[Entries with scene source code]

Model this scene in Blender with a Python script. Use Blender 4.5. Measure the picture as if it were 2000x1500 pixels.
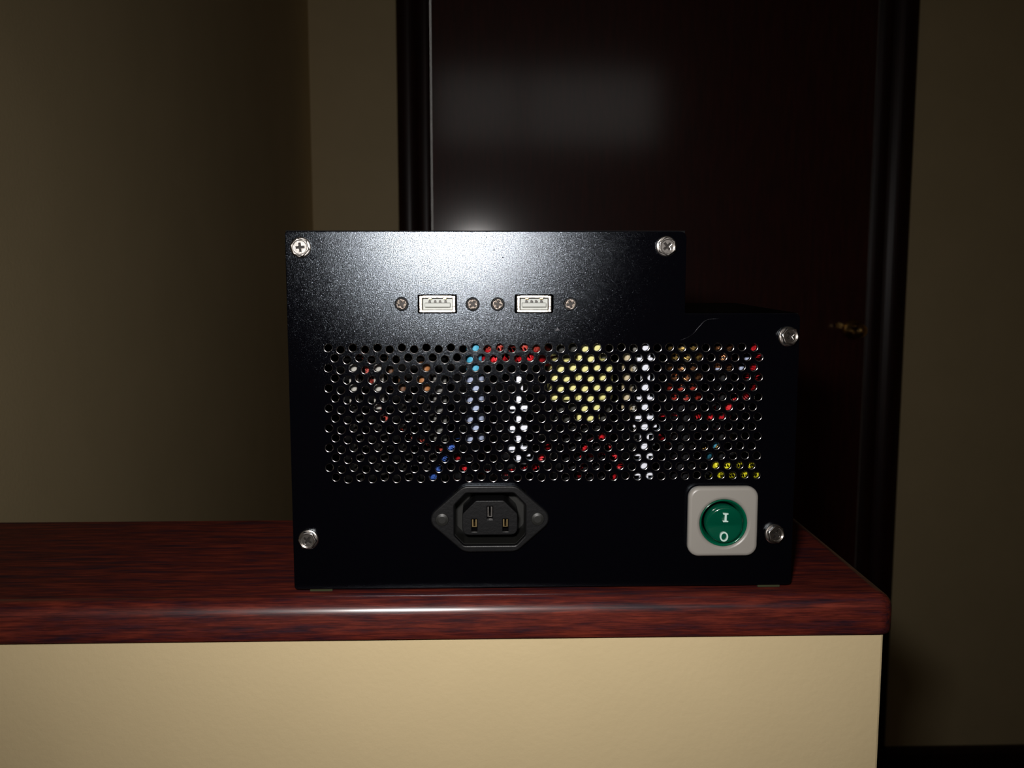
import bpy, bmesh, math, random
from mathutils import Vector, Matrix
random.seed(7)
S = bpy.context.scene
for o in list(bpy.data.objects): bpy.data.objects.remove(o)
COL = S.collection

# ------------------------------------------------------------------ camera, world, flash, exposure
EYE = Vector((0.0, -0.415, 0.818))
cd = bpy.data.cameras.new('camera'); cam = bpy.data.objects.new('camera', cd); COL.objects.link(cam)
cd.sensor_width = 36.0; cd.lens = 36.0 * 1950 / 2000; cd.clip_start = 0.01; cd.clip_end = 50
cam.location = EYE
cam.rotation_euler = (math.radians(90 - 7.0), 0, math.radians(-1.7))
S.camera = cam
cd.dof.use_dof = True; cd.dof.focus_distance = 0.425; cd.dof.aperture_fstop = 24

w = bpy.data.worlds.new('dusk_sky'); S.world = w; w.use_nodes = True
bg = w.node_tree.nodes['Background']
bg.inputs[0].default_value = (1.0, 0.96, 0.90, 1); bg.inputs[1].default_value = 0.42

def area(name, loc, rot, sx, sy, power, col=(1, 1, 1), spread=180, portal=False):
    l = bpy.data.lights.new(name, 'AREA'); l.shape = 'RECTANGLE'; l.size = sx; l.size_y = sy
    l.energy = power; l.color = col; l.spread = math.radians(spread)
    if portal: l.cycles.is_portal = True
    o = bpy.data.objects.new(name, l); COL.objects.link(o); o.location = loc; o.rotation_euler = rot
    return o
# the flash built into the camera: a small tube left of and above the lens
area('camera_flash', (-0.026, -0.415, 0.858), (math.radians(90 - 11), 0, math.radians(-5)), 0.030, 0.014, 0.57, (1.0, 0.965, 0.94), 94)

S.view_settings.view_transform = 'Standard'; S.view_settings.look = 'None'
S.view_settings.exposure = 0.0; S.view_settings.gamma = 1.0; S.view_settings.use_curve_mapping = False

# ------------------------------------------------------------------ materials
def mat(name, col, rough=0.5, metal=0.0, ior=1.5, coat=0.0, coat_rough=0.05, coat_ior=1.5, spec=0.5):
    m = bpy.data.materials.new(name); m.use_nodes = True
    b = m.node_tree.nodes['Principled BSDF']
    b.inputs['Base Color'].default_value = (*col, 1); b.inputs['Roughness'].default_value = rough
    b.inputs['Metallic'].default_value = metal; b.inputs['IOR'].default_value = ior
    b.inputs['Coat Weight'].default_value = coat; b.inputs['Coat Roughness'].default_value = coat_rough
    b.inputs['Coat IOR'].default_value = coat_ior; b.inputs['Specular IOR Level'].default_value = spec
    return m
def nodes(m): return m.node_tree.nodes, m.node_tree.links, m.node_tree.nodes['Principled BSDF']
def noise(m, scale, stretch=(1, 1, 1), detail=4, rough=0.6):
    N, L, b = nodes(m)
    tc = N.new('ShaderNodeTexCoord'); mp = N.new('ShaderNodeMapping'); mp.inputs['Scale'].default_value = stretch
    n = N.new('ShaderNodeTexNoise'); n.inputs['Scale'].default_value = scale; n.inputs['Detail'].default_value = detail
    n.inputs['Roughness'].default_value = rough
    L.new(tc.outputs['Object'], mp.inputs['Vector']); L.new(mp.outputs['Vector'], n.inputs['Vector'])
    return n.outputs['Fac']
def ramp(m, fac, stops):
    N, L, b = nodes(m); r = N.new('ShaderNodeValToRGB')
    while len(r.color_ramp.elements) < len(stops): r.color_ramp.elements.new(0.5)
    for e, (p, c) in zip(r.color_ramp.elements, stops): e.position = p; e.color = (*c, 1)
    L.new(fac, r.inputs['Fac']); return r.outputs['Color']
def bump(m, fac, strength, dist, prev=None, coat=False):
    N, L, b = nodes(m); n = N.new('ShaderNodeBump'); n.inputs['Strength'].default_value = strength
    n.inputs['Distance'].default_value = dist; L.new(fac, n.inputs['Height'])
    if prev: L.new(prev, n.inputs['Normal'])
    L.new(n.outputs['Normal'], b.inputs['Normal'])
    if coat: L.new(n.outputs['Normal'], b.inputs['Coat Normal'])
    return n.outputs['Normal']
def mixc(m, a, b_, fac, mode='MIX'):
    N, L, b = nodes(m); x = N.new('ShaderNodeMix'); x.data_type = 'RGBA'; x.blend_type = mode
    if isinstance(fac, (int, float)): x.inputs[0].default_value = fac
    else: L.new(fac, x.inputs[0])
    for s, v in ((6, a), (7, b_)):
        if isinstance(v, tuple): x.inputs[s].default_value = (*v, 1)
        else: L.new(v, x.inputs[s])
    return x.outputs[2]

M = {}
# beige emulsion over plaster
M['wall'] = mat('beige_paint', (0.74, 0.585, 0.335), 0.55, spec=0.3)
_n = noise(M['wall'], 9, detail=3); _c = ramp(M['wall'], _n, [(0.3, (0.72, 0.572, 0.325)), (0.7, (0.77, 0.61, 0.35))])
M['wall'].node_tree.links.new(_c, nodes(M['wall'])[2].inputs['Base Color'])
bump(M['wall'], noise(M['wall'], 320, detail=4), 0.2, 0.0008)
M['ceil'] = mat('ceiling_paint', (0.6, 0.57, 0.5), 0.8)
M['floor'] = mat('dark_floor', (0.035, 0.014, 0.009), 0.35)

def wood(name, axis, dark, mid, light, coat, coat_rough, coat_ior, rough, scale=1.0, spec=0.25, lw=(9, 120), fine=(22, 900)):
    m = mat(name, mid, rough, coat=coat, coat_rough=coat_rough, coat_ior=coat_ior, spec=spec)
    long_, wide = lw[0] * scale, lw[1] * scale
    st = [wide] * 3; st[axis] = long_
    a = noise(m, 1.0, st, 5, 0.65)
    st2 = [fine[1] * scale] * 3; st2[axis] = fine[0] * scale
    b2 = noise(m, 1.0, st2, 3, 0.7)
    c = ramp(m, a, [(0.33, dark), (0.5, mid), (0.68, light)])
    c2 = ramp(m, b2, [(0.40, (0.45, 0.42, 0.45)), (0.58, (1, 1, 1))])
    c3 = mixc(m, c, c2, 0.8, 'MULTIPLY')
    m.node_tree.links.new(c3, nodes(m)[2].inputs['Base Color'])
    p = bump(m, b2, 0.25, 0.0002)
    bump(m, a, 0.2, 0.0004, p)
    return m
M['ledge'] = wood('mahogany_stained_ledge', 0, (0.035, 0.012, 0.020), (0.11, 0.017, 0.013), (0.21, 0.032, 0.017), 1.0, 0.20, 1.62, 0.4, lw=(38, 330), fine=(60, 1500), spec=0.3)
M['ledgetop'] = wood('worn_mahogany_ledge_top', 0, (0.035, 0.012, 0.020), (0.11, 0.017, 0.013), (0.21, 0.032, 0.017), 0.2, 0.42, 1.5, 0.6, lw=(38, 330), fine=(60, 1500), spec=0.1)
M['door'] = wood('mahogany_door', 2, (0.045, 0.004, 0.003), (0.066, 0.006, 0.004), (0.09, 0.009, 0.006), 1.0, 0.125, 1.54, 0.5, spec=0.3)
M['jamb'] = wood('mahogany_frame', 2, (0.018, 0.004, 0.004), (0.028, 0.006, 0.005), (0.04, 0.009, 0.006), 0.35, 0.3, 1.5, 0.42)

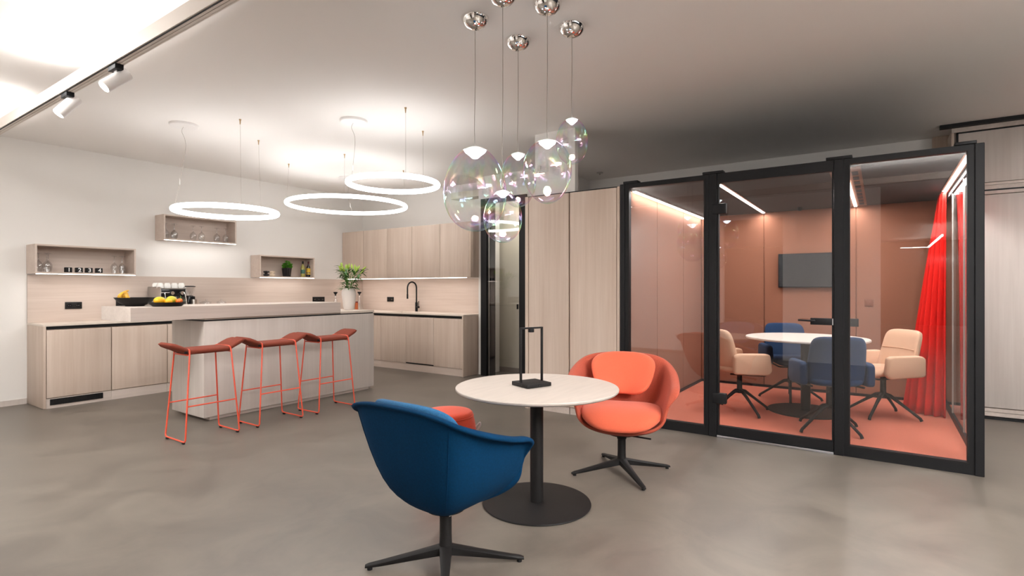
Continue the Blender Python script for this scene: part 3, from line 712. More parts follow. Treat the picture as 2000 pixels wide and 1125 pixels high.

# To be done:
Omit every picture, and please return the entries exactly from the first line through the line with "COL = S.collection", both included.

# Final answer:
Model this scene in Blender with a Python script. Use Blender 4.5. Measure the picture as if it were 2000x1500 pixels.
import bpy, bmesh, math, random
from mathutils import Vector, Matrix
random.seed(7)
S = bpy.context.scene
for o in list(bpy.data.objects): bpy.data.objects.remove(o)
COL = S.collection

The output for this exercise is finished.